The 600 copies on sale in the swish suburb vanished in a matter of hours and, one of the paper’s journalists says, some news-kiosk owners refused to take new orders for fear of reprisals.

“The kiosk owners recognised council employees,” said Canard reporter Hervé Liffran. “One of them assured me that, if a new delivery arrived, he would put the new copies under the counter and send them back unsold next week.”

It is not the first time that a local council has bought as many copies of the paper as possible, Liffran said, “but they have never sought to prevent them being replaced”.
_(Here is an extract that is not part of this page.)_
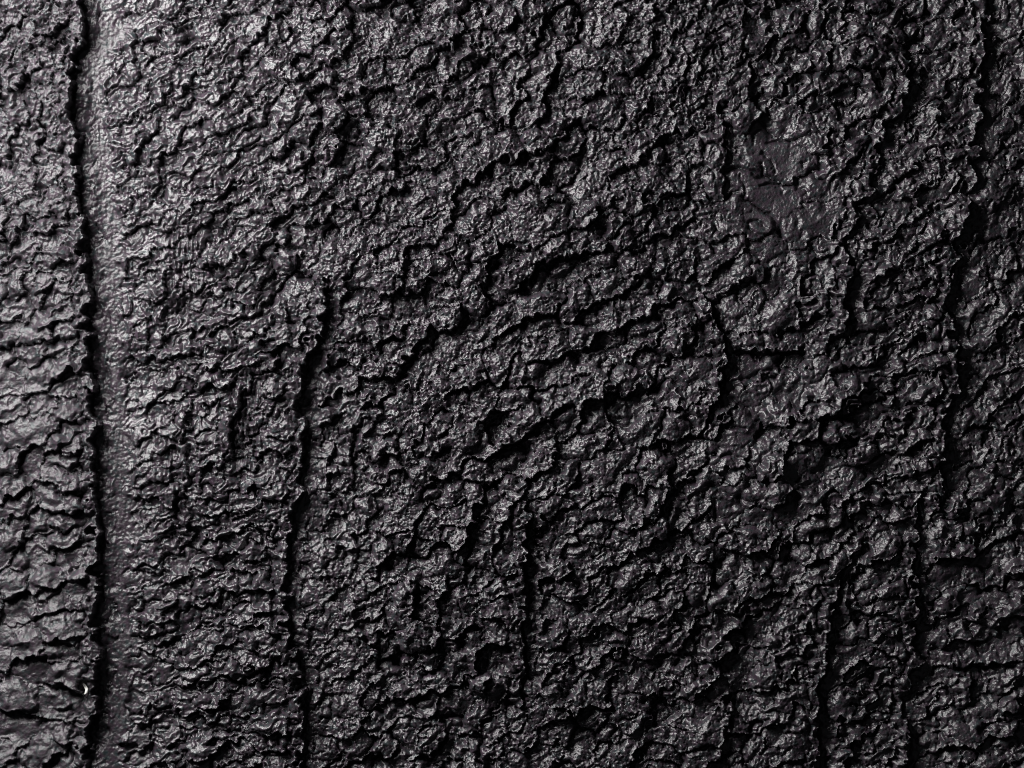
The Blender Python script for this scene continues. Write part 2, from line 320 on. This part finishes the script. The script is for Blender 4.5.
# ------------------------------------------------------------------ the paint relief
def line_x(pts, y):
    p = np.array(pts, float); return np.interp(y, p[:, 1], p[:, 0])
def edge_field():
    BREAK = .72 + .28 * smooth(-.6, .6, grf(75, seed=91))
    F = np.zeros((NY, NX), np.float32); CALM = np.zeros((NY, NX), np.float32)
    hx = GX + WX * .8; hy = GY + WY * .8
    for n_e, (A, L, pts, sharp) in enumerate(EDGES):
        p = np.array(pts, float)
        m = L * 2.6
        i0, i1 = max(0, int(p[:, 0].min() - m - X0)), min(NX, int(p[:, 0].max() + m - X0))
        j0, j1 = max(0, int(p[:, 1].min() - m - Y0)), min(NY, int(p[:, 1].max() + m - Y0))
        if i1 <= i0 or j1 <= j0: continue
        x = hx[j0:j1, i0:i1]; y = hy[j0:j1, i0:i1]
        if n_e < 8: x = x + WX[j0:j1, i0:i1] * .7; y = y + WY[j0:j1, i0:i1] * .7
        best = np.full(x.shape, 1e9, np.float32); sgn = np.zeros_like(best); arc = np.zeros_like(best)
        seg = np.hypot(*np.diff(p, axis=0).T); cum = np.concatenate([[0], np.cumsum(seg)])
        for k in range(len(p) - 1):
            ax, ay = p[k]; dx, dy = p[k + 1] - p[k]; l2 = dx * dx + dy * dy
            t = np.clip(((x - ax) * dx + (y - ay) * dy) / l2, 0, 1)
            ex = x - (ax + t * dx); ey = y - (ay + t * dy)
            d = np.hypot(ex, ey)
            cr = dx * (y - ay) - dy * (x - ax)
            up_ = d < best - 1e-4
            best = np.where(up_, d, best); sgn = np.where(up_, np.sign(cr), sgn); arc = np.where(up_, cum[k] + t * seg[k], arc)
        s = best * sgn                       # positive: high side
        tot = cum[-1]; tl = min(0.3 * tot, 40)
        tap = smooth(0, tl, arc) * smooth(0, tl, tot - arc)
        if n_e in (1, 2, 3, 4, 5, 6, 7): tap = tap * BREAK[j0:j1, i0:i1]
        hi = np.exp(-np.maximum(s, 0) / L); lo = -0.35 * np.exp(-np.maximum(-s, 0) / 9.0)
        mix = smooth(-1.2, 1.2, s)
        F[j0:j1, i0:i1] += A * tap * (hi * mix + lo * (1 - mix)) * np.where(best < m, smooth(m, m * .6, best), 0)
        if n_e < 8:      # beside a stroke edge the lower paint is scraped shallow
            c = sharp * tap * np.exp(-(np.maximum(-s, 0) / 16) ** 2) * (s <= 0)
            CALM[j0:j1, i0:i1] = np.maximum(CALM[j0:j1, i0:i1], c)
            F[j0:j1, i0:i1] -= .12 * A * tap * sharp * np.exp(-np.maximum(-s, 0) / 22) * (1 - mix) * np.where(best < m, smooth(m, m * .6, best), 0)
    return F, CALM


HT = lumps(.86, 1.4, 34000, 21, 1.45, .9, gap=.32, gap_w=1.0, gap_r=.1, jitter=.45, paired=True)
LEFT = smooth(4, -6, GX - line_x(E1, GY)) * smooth(130, 330, GY)      # the smooth plates of the left-hand ridge
HT += lumps(1.9, 1.4, 12000, 25, .6, 1.3, gap=.2, jitter=.45, lip=.5) * (1 - .8 * LEFT)
FINE = lumps(0.4, 1.45, 90000, 31, 0.26, .9, gap=.7, gap_w=1.1) * (.35 + .55 * np.minimum(GRIT, 1.1)) * (1 - .85 * LEFT)
SP = smooth(-1.0, 1.2, grf(45, seed=44))                  # where the crumbs are coarse or fine
FINE += GRIT * ((.15 + .35 * SP) * crumbs(5.4, 45, 1.4) + .48 * crumbs(2.8, 46, 1.5) * (.8 + .5 * smooth(.7, 1.1, GRIT)))
FINE += (.10 + .18 * GRIT) * grf(3.0, seed=47, width=.35)
EF, CALM = edge_field()
ISL = np.zeros((NY, NX), np.float32)                       # flat plates that kept their skin: x, y, half width, half height
for (x, y, a_, b_) in ((775, 155, 36, 19), (752, 178, 24, 16), (768, 212, 34, 20), (752, 401, 22, 17), (722, 456, 17, 14), (742, 441, 20, 12), (728, 500, 24, 13), (765, 512, 20, 10), (756, 367, 20, 8), (795, 393, 22, 14), (985, 598, 22, 9), (1000, 640, 24, 12), (665, 735, 16, 9)):
    ISL = np.maximum(ISL, np.exp(-(((GX + WX * 1.5 - x) / a_) ** 2 + ((GY + WY * 1.5 - y) / b_) ** 2) ** 2))
HT = HT * (1 - .88 * ISL); FINE = FINE * (1 - .45 * ISL); EF = EF * (1 - .5 * ISL) + 2.0 * ISL
HT = HT * (1 - .75 * CALM) + FINE * (1 - .3 * CALM) + EF
HT += 2.0 * low(60, 51) + 1.2 * low(25, 52)
# the scraped groove right of the left-hand ridge: smooth floor, feathered sides
e1x = line_x(E1, GY)
gx_ = GX + WX * 1.2
floor_ = np.exp(-np.abs((gx_ - (e1x + 25)) / 10.5) ** 4)
gd = GX - (e1x + 20)
HT = HT * (1 - .95 * floor_)
HT -= 4.5 * np.exp(-np.where(gd < 0, (gd / 16) ** 2, (gd / 46) ** 2))
HT += floor_ * (0.14 * grf(7, 60, seed=61, width=.8) + .12 * grf(11, 6, seed=62, ang=-12) + .16 * grf(5, seed=63))
def polyline_distance(pts, m):
    p = np.array(pts, float)
    i0, i1 = max(0, int(p[:, 0].min() - m - X0)), min(NX, int(p[:, 0].max() + m - X0) + 1)
    j0, j1 = max(0, int(p[:, 1].min() - m - Y0)), min(NY, int(p[:, 1].max() + m - Y0) + 1)
    x = GX[j0:j1, i0:i1] + .45 * WX[j0:j1, i0:i1]; y = GY[j0:j1, i0:i1] + .45 * WY[j0:j1, i0:i1]
    best = np.full(x.shape, 1e9)
    for k in range(len(p) - 1):
        ax, ay = p[k]; dx, dy = p[k + 1] - p[k]
        t = np.clip(((x - ax) * dx + (y - ay) * dy) / (dx * dx + dy * dy), 0, 1)
        best = np.minimum(best, np.hypot(x - ax - t * dx, y - ay - t * dy))
    return (slice(j0, j1), slice(i0, i1)), best
# cracks in the flat plates
CREASES = []
def zoomed(x0, y0, k, d, w, *lines):
    for l in lines: CREASES.append((d, w, [(x0 + a / k, y0 + b / k) for (a, b) in l]))
zoomed(700, 110, 5.4875, 5.5, 1.9, [(140,330),(210,325),(270,340),(350,355),(430,375),(490,405)], [(150,475),(230,480),(290,510),(350,550),(390,590),(420,650),(440,700)])
zoomed(700, 110, 5.4875, 3.8, 1.6, [(340,235),(380,280),(420,345)], [(330,290),(345,345)], [(330,410),(390,408),(440,395)], [(215,360),(240,420),(250,480)], [(260,620),(310,615),(370,650)], [(260,640),(310,680),(380,690)], [(370,180),(430,170),(500,185),(555,150)], [(285,190),(290,160),(340,120)])
zoomed(700, 360, 4.52, 4.5, 1.9, [(150,175),(200,220),(250,270),(270,290)], [(150,100),(230,75),(320,40)], [(20,560),(80,580),(150,620),(260,640)], [(70,640),(75,730)], [(60,300),(130,305),(200,310)], [(100,430),(190,440),(240,460)])
for k in range(7): CREASES.append((1.8, 1.3, [(174 + 5 * k, 212 + 2 * k), (168 + 5 * k, 240), (167 + 5 * k, 275), (176 + 5 * k, 318 - 3 * k)]))
for k in range(6): CREASES.append((1.8, 1.3, [(244 + 6 * k, 372 + k), (234 + 6 * k, 400), (232 + 6 * k, 435), (238 + 6 * k, 476 - 2 * k)]))
for k in range(4): CREASES.append((1.6, 1.3, [(176 + 7 * k, 600 + 2 * k), (170 + 7 * k, 622), (176 + 7 * k, 650)]))
for (d, w, pts) in CREASES:
    sl_, dist = polyline_distance(pts, 6)
    HT[sl_] -= d * np.exp(-(dist / w) ** 2)
# pits where the paint was pulled open: x, y, radius
PITS = [(353,133,9),(329,20,8),(805,160,3),(548,113,7),(531,434,7),(512,475,7),(491,488,9),(533,535,9),(354,439,6),(385,462,7),(385,504,7),(481,61,6),(429,98,6),(447,133,9),(455,169,8),(582,128,8),
        (496,380,10),(551,262,7),(522,283,6),(567,387,9),(543,372,7),(569,216,8),(346,338,7),(278,291,9),(296,270,8),(699,304,6),(689,247,6),(709,325,7),(767,434,10),(759,473,9),(738,504,8),(764,559,9),(740,540,6),
        (465,670,9),(483,625,9),(434,630,7),(504,628,6),(416,594,6),(704,607,8),(247,222,9),(267,244,8),(277,273,9),(190,36,5),(146,138,5),(135,163,5),(770,640,6),(860,52,6),(885,70,7),(820,110,6),(930,62,7),(45,680,5),(88,684,4)]
for (x, y, r) in PITS:
    j, i = y - Y0, x - X0; m = r * 3
    q = (slice(max(0, j - m), j + m), slice(max(0, i - m), i + m))
    d2 = ((GX[q] + WX[q] * 1.2 - x) / (r * 1.15)) ** 2 + ((GY[q] + WY[q] * 1.2 - y) / (r * .85)) ** 2
    HT[q] -= (2.5 + .55 * r) * np.exp(-d2)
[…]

Ceccaldi-Reynaldi is a member of President Nicolas Sarkozy’s UMP and worked with him in the National Assembly. Puteaux is next door to Sarkozy's home base, Neuilly-sur-Seine, in the Hauts de Seine department, the scene of a battle for control between Sarkozy's son, Jean, and former Sarkozy ally Patrick Devedjan earlier this year.

The paper reported that she was summoned for questioning in connection with alleged sweeteners paid during the attribution of a lucrative municipal heating contract.

Her father, former right-wing senator and mayor Charles Ceccaldi-Reynaldi, had accused her of placing four million euros received in bribes in tax havens, according to the paper.

Father and daughter have been at daggers drawn for some years. Charles Ceccaldi-Reynaldi was charged with favouritism and corruption in 2007.

Joëlle Ceccaldi-Reynaldi on Wednesday denied the accusations and announced that she would sue Le Canard enchaîné.

Opposition councillor Christophe Grébert has called on supporters to distribute the paper outside a local supermarket on Saturday afternoon.